▶ **SET PROBLEM**
Your task is to extract the lines from the one holding "b.build('reveal', 'bld_shade', t, False)" through the end of the material. Set them down exactly and add nothing.
[Start DATA LINES]
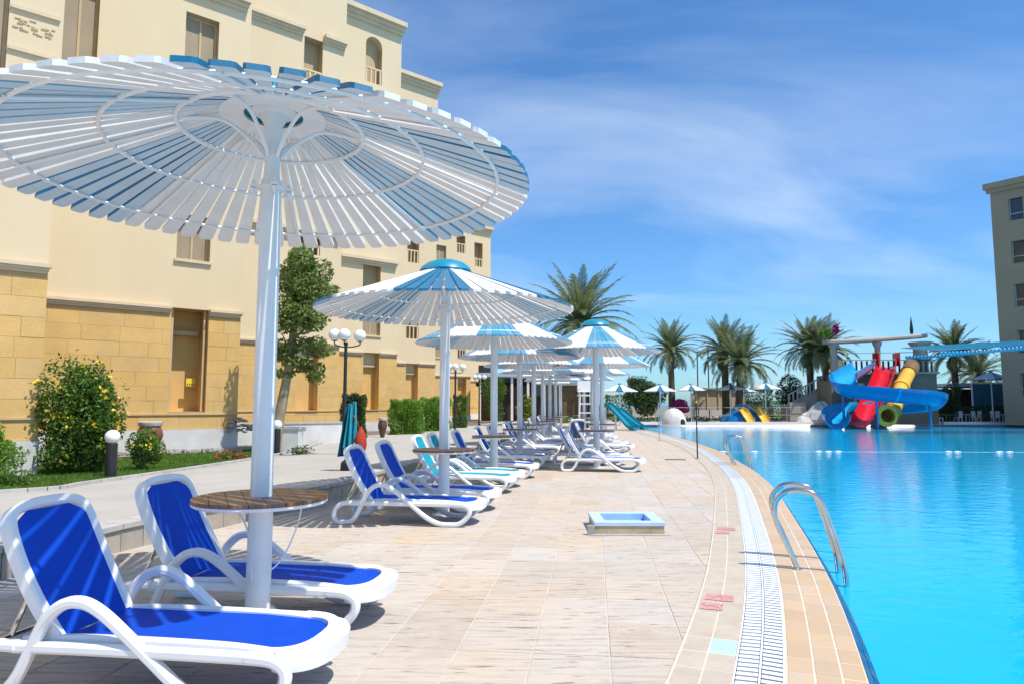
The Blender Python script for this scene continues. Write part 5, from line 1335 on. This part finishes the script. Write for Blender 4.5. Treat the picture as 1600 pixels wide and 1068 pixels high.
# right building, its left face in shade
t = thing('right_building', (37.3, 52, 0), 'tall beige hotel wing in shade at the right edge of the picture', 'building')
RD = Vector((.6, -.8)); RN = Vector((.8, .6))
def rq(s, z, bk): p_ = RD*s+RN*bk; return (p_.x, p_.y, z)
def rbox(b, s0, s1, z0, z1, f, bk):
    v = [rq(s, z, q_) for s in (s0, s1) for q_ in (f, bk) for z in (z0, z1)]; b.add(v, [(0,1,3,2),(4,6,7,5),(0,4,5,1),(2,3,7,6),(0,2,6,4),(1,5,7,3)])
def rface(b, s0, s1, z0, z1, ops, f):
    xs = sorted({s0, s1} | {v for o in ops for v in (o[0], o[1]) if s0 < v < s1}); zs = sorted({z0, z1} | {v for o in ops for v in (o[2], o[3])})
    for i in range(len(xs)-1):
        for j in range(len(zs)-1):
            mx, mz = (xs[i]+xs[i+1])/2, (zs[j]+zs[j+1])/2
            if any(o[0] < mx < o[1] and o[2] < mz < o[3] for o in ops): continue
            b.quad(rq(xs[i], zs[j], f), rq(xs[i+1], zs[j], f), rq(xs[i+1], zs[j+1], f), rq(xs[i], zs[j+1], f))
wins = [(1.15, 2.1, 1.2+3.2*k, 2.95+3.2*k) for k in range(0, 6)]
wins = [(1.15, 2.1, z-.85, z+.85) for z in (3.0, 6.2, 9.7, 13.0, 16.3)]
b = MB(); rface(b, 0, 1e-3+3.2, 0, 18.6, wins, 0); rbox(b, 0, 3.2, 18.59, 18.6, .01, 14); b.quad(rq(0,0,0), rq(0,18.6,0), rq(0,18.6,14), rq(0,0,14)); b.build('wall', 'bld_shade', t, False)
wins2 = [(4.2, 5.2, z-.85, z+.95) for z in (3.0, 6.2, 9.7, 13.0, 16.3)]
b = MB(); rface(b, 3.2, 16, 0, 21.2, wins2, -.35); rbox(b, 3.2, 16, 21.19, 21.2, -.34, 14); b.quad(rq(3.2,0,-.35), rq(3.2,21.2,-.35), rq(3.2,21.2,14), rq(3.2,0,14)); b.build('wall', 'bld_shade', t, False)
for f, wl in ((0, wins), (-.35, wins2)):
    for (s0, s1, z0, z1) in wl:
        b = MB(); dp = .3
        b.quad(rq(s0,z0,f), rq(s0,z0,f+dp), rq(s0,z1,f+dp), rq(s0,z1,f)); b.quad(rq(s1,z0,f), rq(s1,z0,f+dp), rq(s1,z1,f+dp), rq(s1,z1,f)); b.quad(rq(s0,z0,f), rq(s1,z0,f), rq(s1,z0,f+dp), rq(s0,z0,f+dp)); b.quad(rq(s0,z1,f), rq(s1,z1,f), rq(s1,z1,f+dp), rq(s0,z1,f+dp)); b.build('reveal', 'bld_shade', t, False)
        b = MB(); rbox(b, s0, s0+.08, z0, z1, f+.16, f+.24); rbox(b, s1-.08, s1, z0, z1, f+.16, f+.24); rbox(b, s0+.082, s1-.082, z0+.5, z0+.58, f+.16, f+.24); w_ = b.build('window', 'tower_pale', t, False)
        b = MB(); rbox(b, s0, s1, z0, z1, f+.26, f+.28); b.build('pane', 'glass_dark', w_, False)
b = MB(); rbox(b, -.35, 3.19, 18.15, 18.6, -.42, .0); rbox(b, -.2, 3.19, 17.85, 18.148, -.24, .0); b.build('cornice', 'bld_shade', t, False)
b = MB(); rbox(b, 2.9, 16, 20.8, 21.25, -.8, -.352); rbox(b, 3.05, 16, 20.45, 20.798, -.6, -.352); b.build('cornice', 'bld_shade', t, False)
[End DATA LINES]
▶ **ANSWER TO THE PROBLEM**
        b.quad(rq(s0,z0,f), rq(s0,z0,f+dp), rq(s0,z1,f+dp), rq(s0,z1,f)); b.quad(rq(s1,z0,f), rq(s1,z0,f+dp), rq(s1,z1,f+dp), rq(s1,z1,f)); b.quad(rq(s0,z0,f), rq(s1,z0,f), rq(s1,z0,f+dp), rq(s0,z0,f+dp)); b.quad(rq(s0,z1,f), rq(s1,z1,f), rq(s1,z1,f+dp), rq(s0,z1,f+dp)); b.build('reveal', 'bld_shade', t, False)
        b = MB(); rbox(b, s0, s0+.08, z0, z1, f+.16, f+.24); rbox(b, s1-.08, s1, z0, z1, f+.16, f+.24); rbox(b, s0+.082, s1-.082, z0+.5, z0+.58, f+.16, f+.24); w_ = b.build('window', 'tower_pale', t, False)
        b = MB(); rbox(b, s0, s1, z0, z1, f+.26, f+.28); b.build('pane', 'glass_dark', w_, False)
b = MB(); rbox(b, -.35, 3.19, 18.15, 18.6, -.42, .0); rbox(b, -.2, 3.19, 17.85, 18.148, -.24, .0); b.build('cornice', 'bld_shade', t, False)
b = MB(); rbox(b, 2.9, 16, 20.8, 21.25, -.8, -.352); rbox(b, 3.05, 16, 20.45, 20.798, -.6, -.352); b.build('cornice', 'bld_shade', t, False)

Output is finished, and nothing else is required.